● **DATASET ROWS**

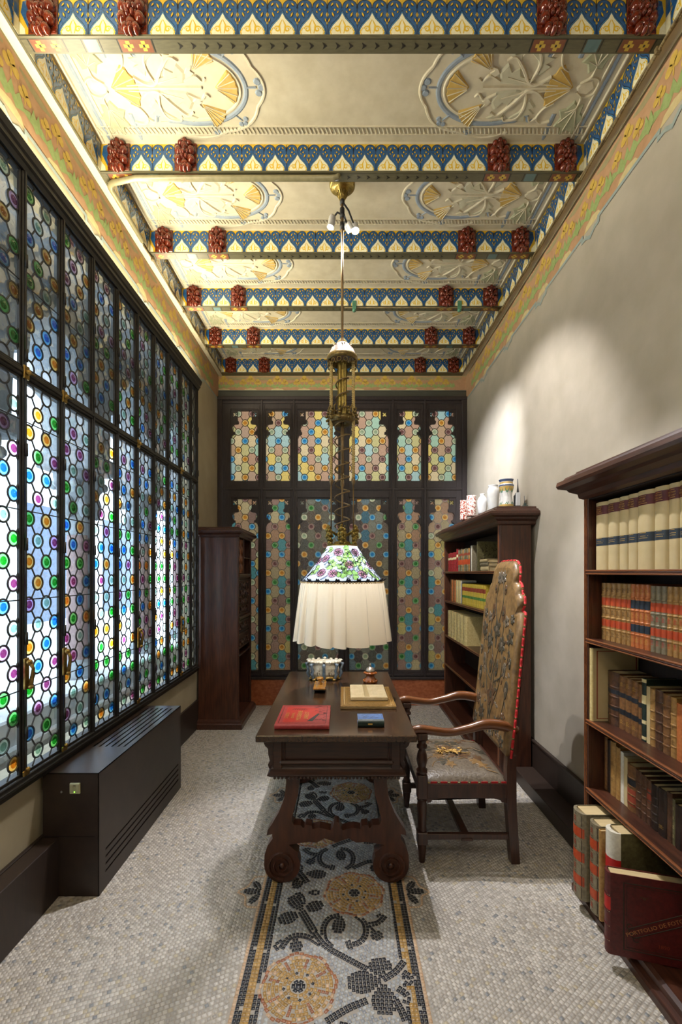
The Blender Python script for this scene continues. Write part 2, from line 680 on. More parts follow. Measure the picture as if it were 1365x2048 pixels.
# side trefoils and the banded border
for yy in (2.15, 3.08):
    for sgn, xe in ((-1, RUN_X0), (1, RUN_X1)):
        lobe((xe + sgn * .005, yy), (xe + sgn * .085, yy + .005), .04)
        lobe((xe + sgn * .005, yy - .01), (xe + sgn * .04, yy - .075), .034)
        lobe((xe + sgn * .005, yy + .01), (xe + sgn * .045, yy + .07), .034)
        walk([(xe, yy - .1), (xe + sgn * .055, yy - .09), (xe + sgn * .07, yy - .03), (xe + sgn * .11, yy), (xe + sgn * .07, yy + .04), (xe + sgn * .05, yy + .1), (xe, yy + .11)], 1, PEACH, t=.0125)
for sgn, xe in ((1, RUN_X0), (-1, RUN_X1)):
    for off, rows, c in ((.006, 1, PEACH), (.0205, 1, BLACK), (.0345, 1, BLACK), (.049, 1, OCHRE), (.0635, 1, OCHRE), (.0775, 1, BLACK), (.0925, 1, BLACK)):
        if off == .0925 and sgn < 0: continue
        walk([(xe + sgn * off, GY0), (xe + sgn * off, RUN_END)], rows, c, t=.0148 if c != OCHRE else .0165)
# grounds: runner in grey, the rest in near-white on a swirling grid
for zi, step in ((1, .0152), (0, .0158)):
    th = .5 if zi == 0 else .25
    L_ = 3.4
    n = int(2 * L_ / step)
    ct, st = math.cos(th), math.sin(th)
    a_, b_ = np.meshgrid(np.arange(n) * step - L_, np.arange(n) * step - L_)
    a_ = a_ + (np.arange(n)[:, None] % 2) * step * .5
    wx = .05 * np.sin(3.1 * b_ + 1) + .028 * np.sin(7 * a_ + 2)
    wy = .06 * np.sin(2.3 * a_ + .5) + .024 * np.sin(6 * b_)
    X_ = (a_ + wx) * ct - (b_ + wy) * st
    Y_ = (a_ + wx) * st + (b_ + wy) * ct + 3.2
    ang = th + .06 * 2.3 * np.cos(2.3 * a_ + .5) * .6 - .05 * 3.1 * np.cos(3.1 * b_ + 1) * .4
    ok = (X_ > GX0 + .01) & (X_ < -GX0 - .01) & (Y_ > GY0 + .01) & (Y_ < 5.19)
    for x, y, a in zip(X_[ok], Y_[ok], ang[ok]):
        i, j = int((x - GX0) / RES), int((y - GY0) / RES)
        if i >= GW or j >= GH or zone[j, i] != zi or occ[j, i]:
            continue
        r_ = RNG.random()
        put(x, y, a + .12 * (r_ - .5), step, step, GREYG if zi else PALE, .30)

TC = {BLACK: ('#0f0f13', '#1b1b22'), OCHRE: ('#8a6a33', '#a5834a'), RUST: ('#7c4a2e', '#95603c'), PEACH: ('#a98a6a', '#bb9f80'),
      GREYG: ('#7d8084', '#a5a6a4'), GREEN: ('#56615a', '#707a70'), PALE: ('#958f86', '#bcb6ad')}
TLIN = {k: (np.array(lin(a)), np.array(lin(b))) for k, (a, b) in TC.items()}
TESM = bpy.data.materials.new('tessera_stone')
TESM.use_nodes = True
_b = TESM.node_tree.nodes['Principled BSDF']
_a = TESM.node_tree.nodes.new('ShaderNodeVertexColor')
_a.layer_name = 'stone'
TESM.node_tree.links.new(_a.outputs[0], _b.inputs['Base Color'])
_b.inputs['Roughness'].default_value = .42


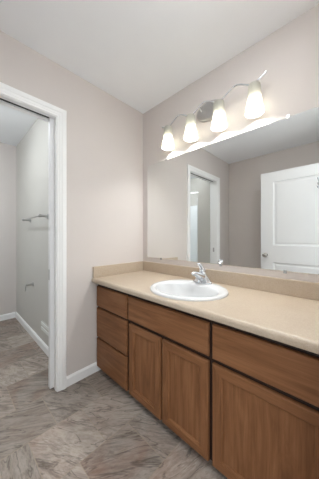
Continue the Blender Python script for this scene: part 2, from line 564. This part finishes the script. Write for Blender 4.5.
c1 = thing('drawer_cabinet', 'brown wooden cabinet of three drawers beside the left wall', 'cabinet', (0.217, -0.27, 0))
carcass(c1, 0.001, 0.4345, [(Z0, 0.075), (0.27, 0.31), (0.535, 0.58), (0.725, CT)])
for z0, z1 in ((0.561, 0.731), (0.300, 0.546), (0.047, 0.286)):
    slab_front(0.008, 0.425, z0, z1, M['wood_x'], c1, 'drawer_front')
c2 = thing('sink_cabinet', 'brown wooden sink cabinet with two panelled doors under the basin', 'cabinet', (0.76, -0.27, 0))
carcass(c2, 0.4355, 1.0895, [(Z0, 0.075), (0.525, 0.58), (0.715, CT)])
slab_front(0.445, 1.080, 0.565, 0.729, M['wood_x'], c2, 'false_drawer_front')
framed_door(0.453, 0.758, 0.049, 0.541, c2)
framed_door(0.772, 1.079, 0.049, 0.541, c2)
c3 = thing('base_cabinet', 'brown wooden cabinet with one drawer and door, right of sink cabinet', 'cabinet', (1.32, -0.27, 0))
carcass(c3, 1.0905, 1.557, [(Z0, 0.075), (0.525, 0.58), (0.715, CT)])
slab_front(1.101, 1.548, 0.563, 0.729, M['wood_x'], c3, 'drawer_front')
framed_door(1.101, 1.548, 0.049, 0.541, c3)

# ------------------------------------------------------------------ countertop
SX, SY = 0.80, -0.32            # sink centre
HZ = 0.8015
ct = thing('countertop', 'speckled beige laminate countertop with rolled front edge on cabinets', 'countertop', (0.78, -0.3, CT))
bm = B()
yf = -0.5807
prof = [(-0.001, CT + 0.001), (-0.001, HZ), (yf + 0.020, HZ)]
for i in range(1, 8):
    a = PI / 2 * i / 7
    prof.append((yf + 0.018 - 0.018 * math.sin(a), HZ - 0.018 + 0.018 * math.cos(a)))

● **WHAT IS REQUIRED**
The records are above. How many lines in them contain the word "Blender"? Give the number alone.

● **EXERCISE OUTPUT**
2